**Recorded data**
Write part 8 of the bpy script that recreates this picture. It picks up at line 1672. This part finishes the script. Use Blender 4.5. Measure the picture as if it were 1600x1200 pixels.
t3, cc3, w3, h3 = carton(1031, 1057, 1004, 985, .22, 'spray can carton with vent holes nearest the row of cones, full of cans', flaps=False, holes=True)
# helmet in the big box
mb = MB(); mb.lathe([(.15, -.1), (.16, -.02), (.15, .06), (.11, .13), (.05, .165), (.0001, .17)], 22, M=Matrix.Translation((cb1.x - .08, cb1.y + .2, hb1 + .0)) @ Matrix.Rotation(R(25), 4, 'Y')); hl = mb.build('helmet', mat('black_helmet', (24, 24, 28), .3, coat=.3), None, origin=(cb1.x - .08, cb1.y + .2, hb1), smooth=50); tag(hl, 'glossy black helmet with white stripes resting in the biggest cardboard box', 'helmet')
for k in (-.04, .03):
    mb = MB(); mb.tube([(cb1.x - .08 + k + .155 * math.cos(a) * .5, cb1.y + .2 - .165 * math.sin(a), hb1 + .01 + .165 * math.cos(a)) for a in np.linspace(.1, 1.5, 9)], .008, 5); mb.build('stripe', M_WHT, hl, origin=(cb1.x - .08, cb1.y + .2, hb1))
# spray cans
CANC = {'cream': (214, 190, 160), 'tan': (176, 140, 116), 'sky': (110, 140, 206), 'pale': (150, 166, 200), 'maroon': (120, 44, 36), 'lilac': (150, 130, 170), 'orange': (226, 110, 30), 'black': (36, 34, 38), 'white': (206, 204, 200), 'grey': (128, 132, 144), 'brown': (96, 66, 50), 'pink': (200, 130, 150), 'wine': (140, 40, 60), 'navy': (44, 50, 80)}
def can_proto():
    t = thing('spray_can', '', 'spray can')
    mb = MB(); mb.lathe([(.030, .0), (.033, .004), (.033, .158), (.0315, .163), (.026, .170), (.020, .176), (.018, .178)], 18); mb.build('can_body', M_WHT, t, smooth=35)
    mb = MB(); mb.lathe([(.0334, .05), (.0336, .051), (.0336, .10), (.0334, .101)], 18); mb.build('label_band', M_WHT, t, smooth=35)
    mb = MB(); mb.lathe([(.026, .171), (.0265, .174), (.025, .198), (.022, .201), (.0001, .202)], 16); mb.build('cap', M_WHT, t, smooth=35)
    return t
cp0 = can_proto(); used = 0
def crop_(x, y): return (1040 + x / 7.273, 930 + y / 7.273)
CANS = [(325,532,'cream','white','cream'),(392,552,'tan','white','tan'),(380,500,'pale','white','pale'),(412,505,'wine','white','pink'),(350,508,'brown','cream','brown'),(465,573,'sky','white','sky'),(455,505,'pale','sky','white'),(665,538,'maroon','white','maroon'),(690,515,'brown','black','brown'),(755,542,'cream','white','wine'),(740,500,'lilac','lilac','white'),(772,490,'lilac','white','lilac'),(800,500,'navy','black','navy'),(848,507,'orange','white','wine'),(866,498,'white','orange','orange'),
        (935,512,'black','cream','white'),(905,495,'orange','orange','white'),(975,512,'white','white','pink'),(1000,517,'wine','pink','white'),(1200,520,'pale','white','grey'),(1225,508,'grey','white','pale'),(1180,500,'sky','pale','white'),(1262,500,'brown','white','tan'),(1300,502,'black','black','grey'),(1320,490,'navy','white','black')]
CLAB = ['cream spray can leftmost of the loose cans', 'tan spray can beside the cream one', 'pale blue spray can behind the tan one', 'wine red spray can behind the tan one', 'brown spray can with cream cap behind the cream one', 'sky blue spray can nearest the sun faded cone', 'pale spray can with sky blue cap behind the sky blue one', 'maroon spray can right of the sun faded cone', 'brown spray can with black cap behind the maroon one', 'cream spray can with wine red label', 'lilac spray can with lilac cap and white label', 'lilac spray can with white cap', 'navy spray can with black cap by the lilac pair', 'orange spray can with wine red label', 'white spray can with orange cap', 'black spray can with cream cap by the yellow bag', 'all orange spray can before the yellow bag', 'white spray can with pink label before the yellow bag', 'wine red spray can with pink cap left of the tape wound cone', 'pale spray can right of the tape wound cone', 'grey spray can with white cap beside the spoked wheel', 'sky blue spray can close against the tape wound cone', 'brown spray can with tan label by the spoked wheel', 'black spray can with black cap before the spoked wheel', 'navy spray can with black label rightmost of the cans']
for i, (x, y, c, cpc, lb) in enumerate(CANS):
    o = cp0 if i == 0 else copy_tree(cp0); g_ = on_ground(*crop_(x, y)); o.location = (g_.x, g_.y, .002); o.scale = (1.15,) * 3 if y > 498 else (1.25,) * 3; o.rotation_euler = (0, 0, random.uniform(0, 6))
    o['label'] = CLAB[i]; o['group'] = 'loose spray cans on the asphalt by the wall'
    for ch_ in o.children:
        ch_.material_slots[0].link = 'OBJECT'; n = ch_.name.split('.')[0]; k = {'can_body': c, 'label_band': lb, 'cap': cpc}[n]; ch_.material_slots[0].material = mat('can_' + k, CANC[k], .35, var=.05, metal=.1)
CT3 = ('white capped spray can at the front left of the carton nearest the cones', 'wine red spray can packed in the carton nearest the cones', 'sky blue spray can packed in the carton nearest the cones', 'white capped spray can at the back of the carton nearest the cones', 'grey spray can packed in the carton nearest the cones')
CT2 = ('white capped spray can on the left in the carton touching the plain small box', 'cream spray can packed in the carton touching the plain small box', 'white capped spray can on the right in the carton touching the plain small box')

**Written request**
Extract all of the material exactly as it is written.

**Answer to the exercise**
Write part 8 of the bpy script that recreates this picture. It picks up at line 1672. This part finishes the script. Use Blender 4.5. Measure the picture as if it were 1600x1200 pixels.
t3, cc3, w3, h3 = carton(1031, 1057, 1004, 985, .22, 'spray can carton with vent holes nearest the row of cones, full of cans', flaps=False, holes=True)
# helmet in the big box
mb = MB(); mb.lathe([(.15, -.1), (.16, -.02), (.15, .06), (.11, .13), (.05, .165), (.0001, .17)], 22, M=Matrix.Translation((cb1.x - .08, cb1.y + .2, hb1 + .0)) @ Matrix.Rotation(R(25), 4, 'Y')); hl = mb.build('helmet', mat('black_helmet', (24, 24, 28), .3, coat=.3), None, origin=(cb1.x - .08, cb1.y + .2, hb1), smooth=50); tag(hl, 'glossy black helmet with white stripes resting in the biggest cardboard box', 'helmet')
for k in (-.04, .03):
    mb = MB(); mb.tube([(cb1.x - .08 + k + .155 * math.cos(a) * .5, cb1.y + .2 - .165 * math.sin(a), hb1 + .01 + .165 * math.cos(a)) for a in np.linspace(.1, 1.5, 9)], .008, 5); mb.build('stripe', M_WHT, hl, origin=(cb1.x - .08, cb1.y + .2, hb1))
# spray cans
CANC = {'cream': (214, 190, 160), 'tan': (176, 140, 116), 'sky': (110, 140, 206), 'pale': (150, 166, 200), 'maroon': (120, 44, 36), 'lilac': (150, 130, 170), 'orange': (226, 110, 30), 'black': (36, 34, 38), 'white': (206, 204, 200), 'grey': (128, 132, 144), 'brown': (96, 66, 50), 'pink': (200, 130, 150), 'wine': (140, 40, 60), 'navy': (44, 50, 80)}
def can_proto():
    t = thing('spray_can', '', 'spray can')
    mb = MB(); mb.lathe([(.030, .0), (.033, .004), (.033, .158), (.0315, .163), (.026, .170), (.020, .176), (.018, .178)], 18); mb.build('can_body', M_WHT, t, smooth=35)
    mb = MB(); mb.lathe([(.0334, .05), (.0336, .051), (.0336, .10), (.0334, .101)], 18); mb.build('label_band', M_WHT, t, smooth=35)
    mb = MB(); mb.lathe([(.026, .171), (.0265, .174), (.025, .198), (.022, .201), (.0001, .202)], 16); mb.build('cap', M_WHT, t, smooth=35)
    return t
cp0 = can_proto(); used = 0
def crop_(x, y): return (1040 + x / 7.273, 930 + y / 7.273)
CANS = [(325,532,'cream','white','cream'),(392,552,'tan','white','tan'),(380,500,'pale','white','pale'),(412,505,'wine','white','pink'),(350,508,'brown','cream','brown'),(465,573,'sky','white','sky'),(455,505,'pale','sky','white'),(665,538,'maroon','white','maroon'),(690,515,'brown','black','brown'),(755,542,'cream','white','wine'),(740,500,'lilac','lilac','white'),(772,490,'lilac','white','lilac'),(800,500,'navy','black','navy'),(848,507,'orange','white','wine'),(866,498,'white','orange','orange'),
        (935,512,'black','cream','white'),(905,495,'orange','orange','white'),(975,512,'white','white','pink'),(1000,517,'wine','pink','white'),(1200,520,'pale','white','grey'),(1225,508,'grey','white','pale'),(1180,500,'sky','pale','white'),(1262,500,'brown','white','tan'),(1300,502,'black','black','grey'),(1320,490,'navy','white','black')]
CLAB = ['cream spray can leftmost of the loose cans', 'tan spray can beside the cream one', 'pale blue spray can behind the tan one', 'wine red spray can behind the tan one', 'brown spray can with cream cap behind the cream one', 'sky blue spray can nearest the sun faded cone', 'pale spray can with sky blue cap behind the sky blue one', 'maroon spray can right of the sun faded cone', 'brown spray can with black cap behind the maroon one', 'cream spray can with wine red label', 'lilac spray can with lilac cap and white label', 'lilac spray can with white cap', 'navy spray can with black cap by the lilac pair', 'orange spray can with wine red label', 'white spray can with orange cap', 'black spray can with cream cap by the yellow bag', 'all orange spray can before the yellow bag', 'white spray can with pink label before the yellow bag', 'wine red spray can with pink cap left of the tape wound cone', 'pale spray can right of the tape wound cone', 'grey spray can with white cap beside the spoked wheel', 'sky blue spray can close against the tape wound cone', 'brown spray can with tan label by the spoked wheel', 'black spray can with black cap before the spoked wheel', 'navy spray can with black label rightmost of the cans']
for i, (x, y, c, cpc, lb) in enumerate(CANS):
    o = cp0 if i == 0 else copy_tree(cp0); g_ = on_ground(*crop_(x, y)); o.location = (g_.x, g_.y, .002); o.scale = (1.15,) * 3 if y > 498 else (1.25,) * 3; o.rotation_euler = (0, 0, random.uniform(0, 6))
    o['label'] = CLAB[i]; o['group'] = 'loose spray cans on the asphalt by the wall'
    for ch_ in o.children:
        ch_.material_slots[0].link = 'OBJECT'; n = ch_.name.split('.')[0]; k = {'can_body': c, 'label_band': lb, 'cap': cpc}[n]; ch_.material_slots[0].material = mat('can_' + k, CANC[k], .35, var=.05, metal=.1)
CT3 = ('white capped spray can at the front left of the carton nearest the cones', 'wine red spray can packed in the carton nearest the cones', 'sky blue spray can packed in the carton nearest the cones', 'white capped spray can at the back of the carton nearest the cones', 'grey spray can packed in the carton nearest the cones')
CT2 = ('white capped spray can on the left in the carton touching the plain small box', 'cream spray can packed in the carton touching the plain small box', 'white capped spray can on the right in the carton touching the plain small box')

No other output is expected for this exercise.